No fue La Madriguera del Conejo mi tienda de libros, pero deploro su cierre. Cada vez que se da de baja una librería, se pierde de a poco la esperanza de salir de esta minoría de edad kantiana en la que estamos inmersos tan a gusto como en el océano de mermelada advertido por Estanislao Zuleta.
Yo, que a menudo puedo decir, como si fuera un personaje del novelista checo Bohumil Hrabal, que “mi soledad demasiado ruidosa me comienza a marear”, hallo consuelo siempre en las páginas de los libros.
Cuando en esta séptima vertebral todo se torna “impeorable”, para usar el neologismo de Peter Handke, me refugio en ArteLetra, Wilborada y Tornamesa o huyo a la Biblioteca Nacional o a la Luis Ángel Arango donde el olor del papel y la tinta me ponen a salvo de mí misma, de mis fantasmas y mis demonios así como del tedium vitae que me genera este país que se muerde la cola.
Hay objetos que atraen como los imanes y eso me pasa a mí con los libros. Es que los libros son bellos a la manera aristotélica porque están a salvo de la necesidad y al margen de la utilidad.
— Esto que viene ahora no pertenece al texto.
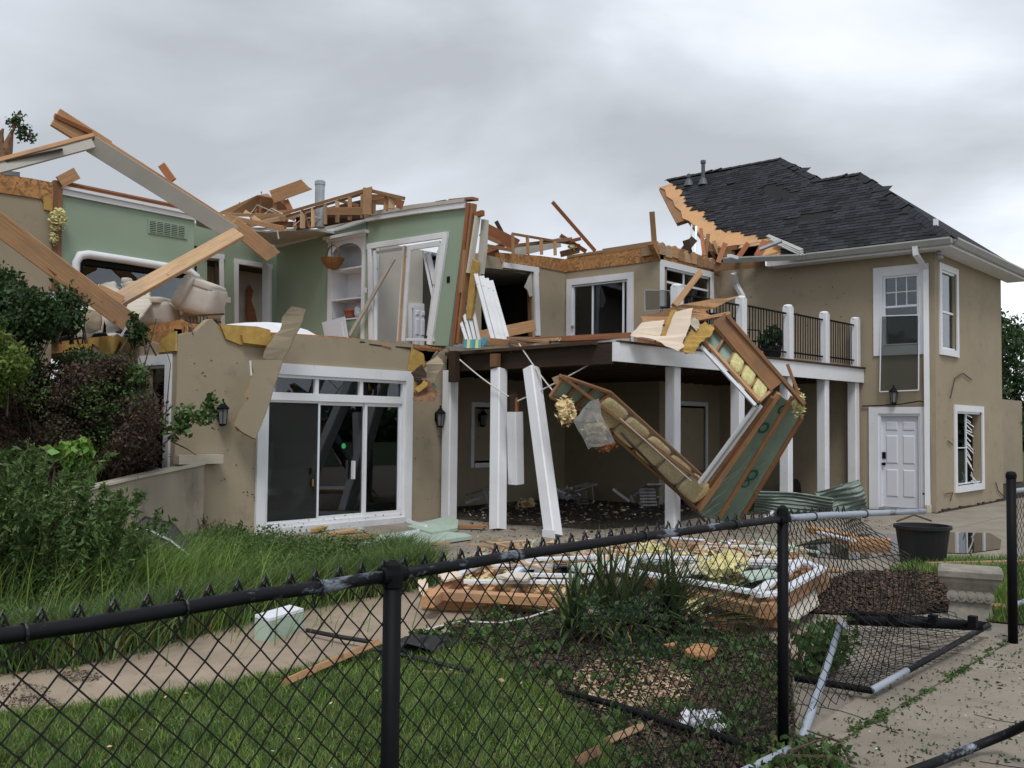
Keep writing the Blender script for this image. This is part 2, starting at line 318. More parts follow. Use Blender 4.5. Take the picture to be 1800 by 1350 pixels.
class Wall:
    def __init__(s, ax, k): s.ax = ax; s.k = k; s.n = V((-1, 0, 0)) if ax == 'X' else V((0, -1, 0))
    def ab(s, px, py):
        if s.ax == 'X': p = onX(px, py, s.k); return (-p.y, p.z)
        p = onY(px, py, s.k); return (p.x, p.z)
    def P(s, a, b, c=0.0):
        return V((s.k-c, -a, b)) if s.ax == 'X' else V((a, s.k-c, b))
    def slab(s, name, outer, m, parent, holes=(), c0=0.0, c1=-0.15, **k):
        loops = [[V((a, b, 0)) for a, b in outer]] + [[V((a, b, 0)) for a, b in h] for h in holes]
        tr = tessellate_polygon(loops); flat = [p for l in loops for p in l]; n = len(flat); mb = MB()
        vs = [s.P(p.x, p.y, c0) for p in flat] + [s.P(p.x, p.y, c1) for p in flat]; fs = []
        for t in tr: fs.append(tuple(t)); fs.append(tuple(n+i for i in reversed(t)))
        i0 = 0
        for l in loops:
            L_ = len(l)
            for i in range(L_): j = (i+1) % L_; fs.append((i0+i, i0+j, n+i0+j, n+i0+i))
            i0 += L_
        mb.add(vs, fs); return mb.build(name, m, parent, **k)
    def bx(s, name, a0, a1, b0, b1, c0, c1, m, parent, **k):
        mb = MB(); p = s.P(a0, b0, c0); q = s.P(a1, b1, c1); mb.box(p, q); return mb.build(name, m, parent, **k)
    def stick(s, name, p0, p1, w, c0, c1, m, parent, **k):   # stick lying on the wall between two picture points
        a = s.ab(*p0); b = s.ab(*p1); Wall.q = (getattr(Wall, 'q', 0)+1) % 9; c = (c0+c1)/2+.0013*Wall.q
        return bar(name, s.P(*a, c), s.P(*b, c), w, abs(c1-c0), m, parent, nrm=s.n, **k)
def rect(a0, a1, b0, b1): return [(a0, b0), (a1, b0), (a1, b1), (a0, b1)]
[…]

Uno se regocija con su contenido pero no es dable jactarse con su posesión como lo hizo en su momento el presidente Turbay, porque los libros se deprecian en el mercado neoliberal más rápido que un carro; solo alguien como Álvaro Castillo, en San Librario, sabe retornarles el valor perdido.
Todo me lo han dado los libros. Los recuerdos de una infancia feliz transcurrida entre la Avenida Sexta y la Librería Nacional del Centro Comercial del Norte, en Cali, el primer lugar donde yo pude escoger autores a mi gusto mientras comía helado de fresa, regresan a mí cuando releo Jauja, ilustrado por el lituano Kasparavicius o cuando de entre los estantes se asoma un ejemplar de cuentos universales –Simbad el marino, El príncipe y la araña- regalo de mi amiga más antigua, María Claudia Ortiz, con motivo de mi octavo cumpleaños.
En mi adolescencia pude unir los pedacitos de un alma rota gracias a los libros de mis tíos que colmaban una casa ya remota en Medellín donde mundos insospechados saltaban de entre las páginas y se explayaban por cuanta superficie había- repisas, mesa de bridge, nocheros, máquina de tejer, escritorios, sillas y asientos- para dicha mía.
La Rosa Profunda y El Oro de los Tigres, de Borges, leídos con mi papá en una noche triste de año nuevo mientras nuestra familia se disolvía, me mostraron que los libros podían ser el mejor antídoto para los males del corazón.
Uno puede acariciar un libro una y otra vez, volver a sus páginas cuando hay necesidad, porque no huyen como amantes fugaces o amigos de ocasión. Los libros envejecen junto a uno: sus lomos se amarillean, las hojas se llenan de polvo y sus palabras, de sabiduría.
Todo me lo han dado los libros: noches de placer interminable, compañía desinteresada, diálogos imaginarios, acceso a mundos sorprendentes, en este donde impera la fatuidad de los likes y la farsa de lo virtual, los libros se abren ante los ojos con la honestidad de ser lo que son.
Ahí están, a la mano, esperando ser abrazados por nosotros.